*** Source records ***

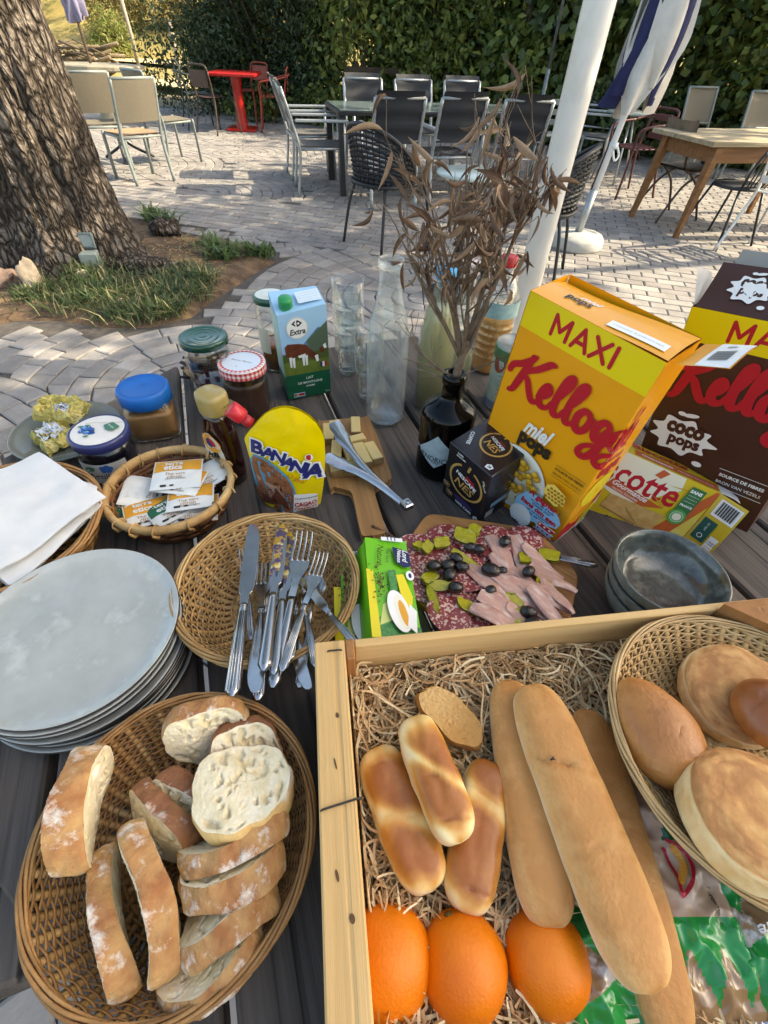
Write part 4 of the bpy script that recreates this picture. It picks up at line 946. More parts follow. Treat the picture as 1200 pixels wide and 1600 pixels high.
# ---------------------------------------------------------------- stacked plates
M_plate = mat('glazed_plate', '#abada8', .16, '#9c9f99', 14, coat=.45, col3='#b6b8b2', scale3=25)
M_plateu = mat('plate_back', '#3b3835', .5, '#2a2826', 20)
nP = 11
for k in range(nP):
    z = T+.001+k*.0062; jx, jy = rg.uniform(-.003, .003), rg.uniform(-.003, .003)
    t = thing('plate', 'topmost pale grey glazed plate of the stack' if k == nP-1 else ('pale grey plate at the bottom of the stack' if k == 0 else 'pale grey plate within the stack, seen by its rim'), 'plate', (-.345+jx-.001*(nP-k)*-.4, .2525+jy, z), rg.uniform(0, 6), 'stack of plates')
    b = MB(); b.lathe([(.1126, .0094), (.112, .0099), (.1105, .0096), (.106, .0066), (.1, .0044), (.088, .0036), (.06, .0034), (.03, .0033), (.008, .0033), (.0001, .0033)], 80, 0); b.build('dish', M_plate, t)
    b = MB(); b.lathe([(.0001, .0), (.082, .0), (.1, .0008), (.109, .0032), (.1133, .0068), (.1135, .0086), (.1126, .0094)], 80); b.build('underside', M_plateu, t)
# ---------------------------------------------------------------- glass dish with butter wrappers
t = thing('glass_dish', 'shallow smoky glass dish holding yellow foil packets', 'dish', (-.593, .677, T+.001)); b = MB()
b.lathe([(.001, .0), (.05, .0), (.08, .008), (.0925, .0185), (.094, .0205), (.0915, .0215), (.078, .0118), (.05, .004), (.001, .004)], 56); b.build('bowl', mat('smoky_glass', (.30, .32, .27), .06, trans=.55, ior=1.45), t)
M_foil = mat('yellow_foil', '#cdbd6e', .3, '#b9a654', 20, metal=.5, bump=.7, bscale=90, col3='#dfd7a0', scale3=30)
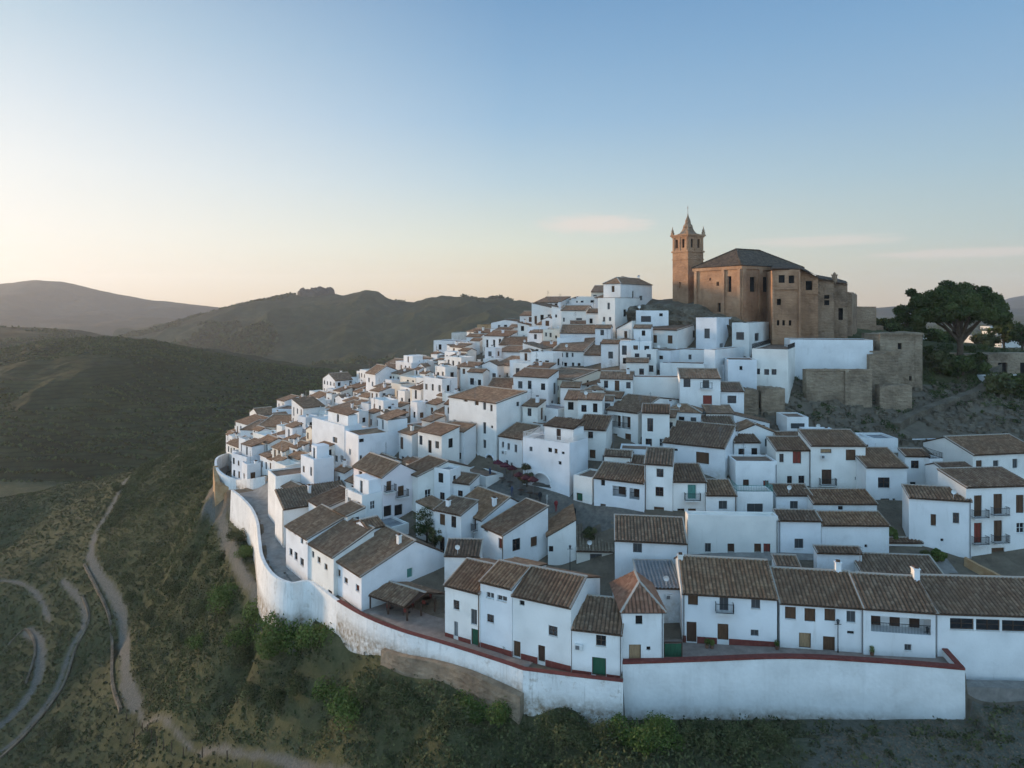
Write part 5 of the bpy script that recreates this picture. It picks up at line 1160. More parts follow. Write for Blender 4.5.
def rampmat(name,base,amt):
    def bl(nt,N,L,b):
        g=N.new('ShaderNodeNewGeometry').outputs['Position']
        n1=noise(N,L,g,.35,6,.65); c=ramp_out(N,L,n1,[(.3,(.60,.595,.57)),(.6,(.72,.715,.69)),(.8,(.78,.775,.75))])
        p=noise(N,L,g,1.1,7,.72); f=mth(N,L,'MULTIPLY',mth(N,L,'SUBTRACT',p,.56,clamp=True),5*amt,clamp=True); c=mixc(N,L,f,c,(.30,.235,.165))
        st=noise(N,L,mapping(N,L,g,(1.8,1.8,.14)),1.1,6,.7); f=mth(N,L,'MULTIPLY',mth(N,L,'SUBTRACT',st,.53,clamp=True),2.6*amt,clamp=True); c=mixc(N,L,f,c,(.22,.20,.17))
        ob=N.new('ShaderNodeTexCoord').outputs['Object']; so_=N.new('ShaderNodeSeparateXYZ'); L.new(ob,so_.inputs[0])
        dz=mth(N,L,'SUBTRACT',1.0,mth(N,L,'DIVIDE',so_.outputs[2],1.5),clamp=True); c=mixc(N,L,mth(N,L,'MULTIPLY',mth(N,L,'MULTIPLY',dz,mth(N,L,'SUBTRACT',noise(N,L,g,1.6,6,.7),.3,clamp=True)),3.2,clamp=True),c,(.24,.19,.13))
        v=N.new('ShaderNodeTexVoronoi'); v.inputs['Scale'].default_value=2.2; L.new(g,v.inputs['Vector'])
        L.new(c,b.inputs['Base Color']); bumpn(N,L,b,mth(N,L,'ADD',v.outputs['Distance'],noise(N,L,g,4,6,.7)),.25+.3*amt,.06)
    return mat(name,base,.95,build=bl)
M['ramp']=rampmat('rampart_whitewash',(.65,.65,.63),.75); M['ramp2']=rampmat('rampart_weathered',(.6,.6,.57),1.25); M['ramp3']=rampmat('front_rampart_whitewash',(.7,.7,.68),.25)
k0=6*9
wall_along('rampart_wall',WS[:k0+1],.45,M['ramp'],'curved whitewashed parapet wall with peeling base along the village road','wall',batter=.04)
wall_along('rampart_wall',WS[k0:],.45,M['ramp'],'long sloping whitewashed rampart with dark red coping below the canopy and end house','wall',coping=M['red'],batter=.04,cop_h=.07)
wall_along('rampart_wall',smoothw(WALLB,5),.45,M['ramp2'],'short weathered rampart section with dark drip stains under the green-door house','wall',coping=M['red'],batter=.03,cop_h=.07)
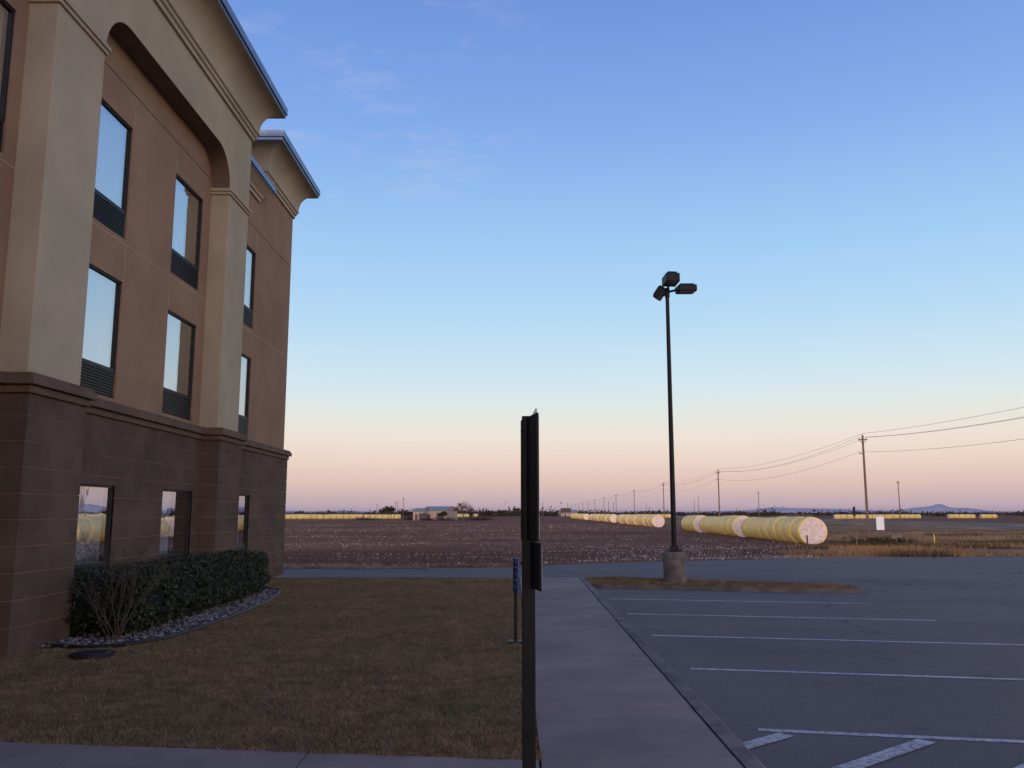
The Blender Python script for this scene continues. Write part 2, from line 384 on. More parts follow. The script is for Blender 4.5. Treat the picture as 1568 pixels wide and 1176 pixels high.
# ---------------------------------------------------------------- hotel
hotel=empty('hotel_building')
WX=-6.12; SX=-6.02; PX=-5.75; PSX=-5.68
YS,YE=-21.0,23.0
piers=[(10.05,11.3),(16.7,17.95)]
wy_=[(11.7,13.1),(14.9,16.3),(18.45,19.85),(8.4,9.8),(5.2,6.6),(2.0,3.4)]
wz=[(.42,2.0),(3.33,5.18),(5.87,7.73)]
holes=[(a,b,c,d) for a,b in wy_ for c,d in wz]
def wall(mb,x,y0,y1,z0,z1,hs,mi,rev=.14):
    hs=[(max(a,y0),min(b,y1),max(c,z0),min(d,z1)) for a,b,c,d in hs]; hs=[h for h in hs if h[1]>h[0]+1e-6 and h[3]>h[2]+1e-6]
    Y=sorted({y0,y1}|{h[0] for h in hs}|{h[1] for h in hs}); Z=sorted({z0,z1}|{h[2] for h in hs}|{h[3] for h in hs})
    for a,b in zip(Y,Y[1:]):
        for c,d in zip(Z,Z[1:]):
            my,mz=(a+b)/2,(c+d)/2
            if any(h[0]<my<h[1] and h[2]<mz<h[3] for h in hs): continue
            mb.poly([(x,a,c),(x,b,c),(x,b,d),(x,a,d)],mi)
    for a,b,c,d in hs:
        mb.poly([(x,a,c),(x-rev,a,c),(x-rev,a,d),(x,a,d)],mi); mb.poly([(x,b,c),(x,b,d),(x-rev,b,d),(x-rev,b,c)],mi)
        if d<z1-1e-6: mb.poly([(x,a,d),(x-rev,a,d),(x-rev,b,d),(x,b,d)],mi)
        if c>z0+1e-6: mb.poly([(x,a,c),(x,b,c),(x-rev,b,c),(x-rev,a,c)],mi)
    
mb=MB()
wall(mb,WX,YS,YE,3.1,8.3-.008,[(a,b,c,d) for a,b,c,d in holes if c>3],0)
wall(mb,WX,YS,YE,8.3+.008,9.3,[],0)
wall(mb,WX,20.2,YE,9.3,9.9,[],0)
mb.box(-6.9,WX-.012,YS+.02,YE-.02,8.28,8.32,1)
mb.box(-20,-6.9,YS,20.2,-.1,9.3,0); mb.box(-20,-6.9,20.2,YE,-.1,9.9,0)
mb.box(-6.95,WX-.003,YE-.2,YE,-.1,9.9,0); mb.box(-6.95,WX-.003,YS,YS+.2,-.1,9.3,0)
mb.box(-9,WX-.003,20.2,20.4,9.28,10.3,0)
mb.box(-12,WX-.1,10.1,17.9,9.2,10.6,0)
mb.build('stucco_walls',[m_tan,m_ledge],hotel)
# unseen wing added behind the camera to block low sun and glow
mb=MB(); mb.box(WX-.3,-1.3,-9,-3.2,3.2,9.2,0); mb.box(WX-.3,-1.2,-9.1,-3.1,-.15,3.2,1); mb.rings(WX-.2,-1.3,-9,-3.2,[(.0,9.0,0),(.1,9.1,0),(.3,9.5,0),(.33,9.7,0),(.2,9.75,0)])
mb.build('added_shade_wing',[m_tan,m_stone],hotel)
mb=MB()
for (a,b) in [(11.3,16.7),(17.95,23.0),(YS,10.05)]:
    for z in(5.78,): mb.box(WX,WX+.004,a,b,z,z+.014)
for yv in(13.12,14.88,18.43,19.87):
    mb.box(WX,WX+.003,yv-.005,yv+.005,5.2,5.77); mb.box(WX,WX+.003,yv-.005,yv+.005,7.75,8.28)
mb.build('control_joints',[m_beige],hotel)
# stone base in courses
mb=MB(); z=0.0; H=.305
while z<3.0:
    z1=min(z+H-.012,3.0)
    wall(mb,SX,YS,YE,z,z1,[(a,b,c,d) for a,b,c,d in holes if c<3],0,.10)
    mb.box(SX-.3,SX-.004,YE-.02,YE+.06,z,z1,0)
    for p0,p1 in piers: mb.box(SX-.05,PSX,p0-.06,p1+.06,z,z1,0)
    z+=H
wall(mb,SX-.008,YS,YE,-.1,3.1,[(a,b,c,d) for a,b,c,d in holes if c<3],1,.10)
for p0,p1 in piers: mb.box(SX-.05,PSX-.007,p0-.053,p1+.053,-.1,3.0,1)
mb.build('stone_base',[m_stone,m_groove],hotel)
mb=MB()
def ledge(x,a,b):
    mb.box(-6.9 if a<-10 or b>22 else WX-.02,x+.04,a-.04,b+.04,2.995,3.09); mb.box(WX-.021,x+.10,a-.10,b+.10,3.09,3.19); mb.box(WX-.022,x+.07,a-.07,b+.07,3.19,3.235)
ledge(SX,YS,YE)
for p0,p1 in piers: ledge(PSX,p0-.06,p1+.06)
mb.build('ledge',[m_ledge],hotel,bevel=.012)
# pilasters, arch fascia
mb=MB()
for p0,p1 in piers: mb.box(WX-.02,PX,p0,p1,3.2,8.1)
mb.build('pilasters',[m_beige],hotel,bevel=.01)
mb=MB()
out=[(10.05,8.1),(11.3,8.1)]
R=.72
for k in range(9):
    t=math.pi/2*k/8; out.append((11.3+R-R*math.cos(t),8.1+R*math.sin(t)))
for k in range(9):
    t=math.pi/2*k/8; out.append((16.7-R+R*math.sin(t),8.1+R*math.cos(t)))
out+=[(16.7,8.1),(17.95,8.1),(17.95,9.85),(10.05,9.85)]
o2=[out[0]]
for p in out[1:]:
    if abs(p[0]-o2[-1][0])+abs(p[1]-o2[-1][1])>1e-4: o2.append(p)
out=o2
mb.poly([(PX,a,b) for a,b in out],0)
for k in range(len(out)):
    a,b=out[k],out[(k+1)%len(out)]
    under=11.29<=min(a[0],b[0]) and max(a[0],b[0])<=16.71
    mb.poly([(PX,*a),(WX-.02,*a),(WX-.02,*b),(PX,*b)],1 if under else 0)
mb.build('arched_fascia',[m_beige,m_soffit],hotel)
mb=MB()
for p0,p1 in piers:
    mb.box(WX-.01,PX+.035,p0-.035,p1+.035,8.0,8.06); mb.box(WX-.01,PX+.06,p0-.06,p1+.06,8.06,8.13); 
mb.build('pilaster_capitals',[m_beige],hotel,bevel=.012)
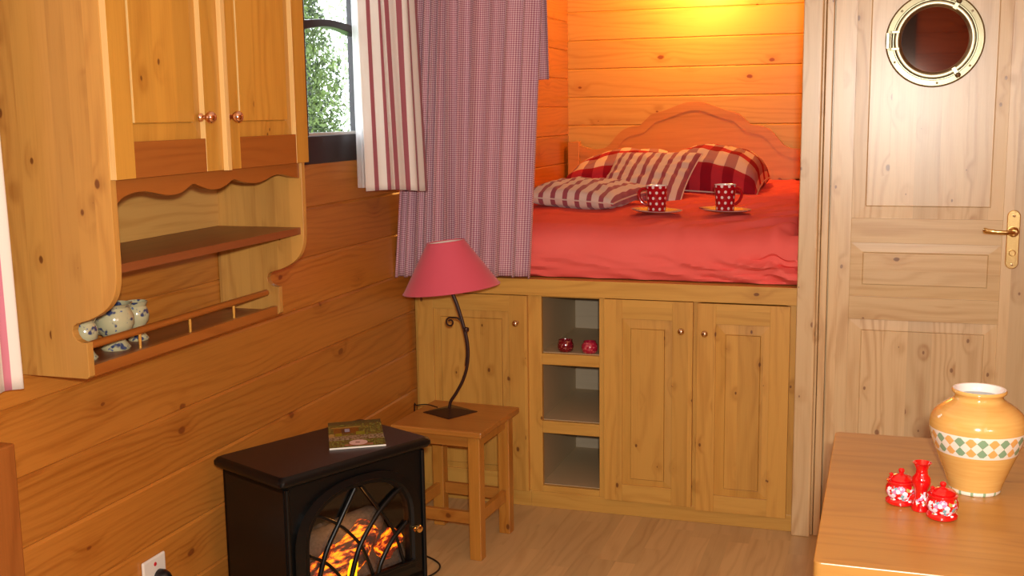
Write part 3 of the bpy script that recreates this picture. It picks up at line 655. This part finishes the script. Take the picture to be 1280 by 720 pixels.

***

▶ [The problem]:
State how many lines above include the word "Blender", and nothing more.

▶ [Solution to this exercise]:
2